Your audience for this essay is your instructor and ECC instructors and administrators who are in charge of creating solutions to help students achieve academic success. Your job is to persuade ECC instructors and administrators that your solution(s) is effective.

 

 

 

Essay 3 Rubric

   

 

High Pass Pass Low Pass No Pass
Thesis

1.      The thesis is relevant, focused, and debatable.

2.      It is located at the end of the introduction.

3.       In addition, the thesis effectively controls the essay.

 

 

 

       
Organization

1.      Overall essay structure is clear, logical, and easy to read; body paragraphs are organized in logical order so a reader can understand overall argument.

2.      Body paragraphs are logically organized in the PIE format with one main idea each clearly connected to the thesis statement.

         
Development of Ideas/Analysis

1.      Body paragraphs have clear topic sentences that logically support the thesis statement.

2.      Explanation/analysis is insightful, in-depth, and follows the topic sentence and thesis statement.

3.      The development of ideas is sufficient to fully explore the topic within the page length requirement.

4.      The essay includes an objective, fair, and respectful counterargument in a logical place in the essay.

 

 

 

       
Use of sources

1.      The essay includes the correct number and types of required sources.

2.      Sources are incorporated seamlessly into the text with grammatically correct signal phrases and correct in-text citations.

3.      Quotations are exceptionally well chosen; they are relevant and support the main idea of a paragraph.

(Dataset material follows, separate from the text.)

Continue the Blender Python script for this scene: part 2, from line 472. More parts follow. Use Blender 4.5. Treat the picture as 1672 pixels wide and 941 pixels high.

4.      Summary, paraphrase, and quoting skills are used effectively to attribute ideas to the author and to avoid plagiarism.

         
  MLA Format 

The final draft has correct MLA format and includes a correctly formatted Works Cited page.

       
  Mechanics, Usage, and Grammar

Consistently clear, complete sentences with virtually no sentence-level errors that distract the reader or distort the essay’s meaning.  A reader can easily understand the writer’s ideas.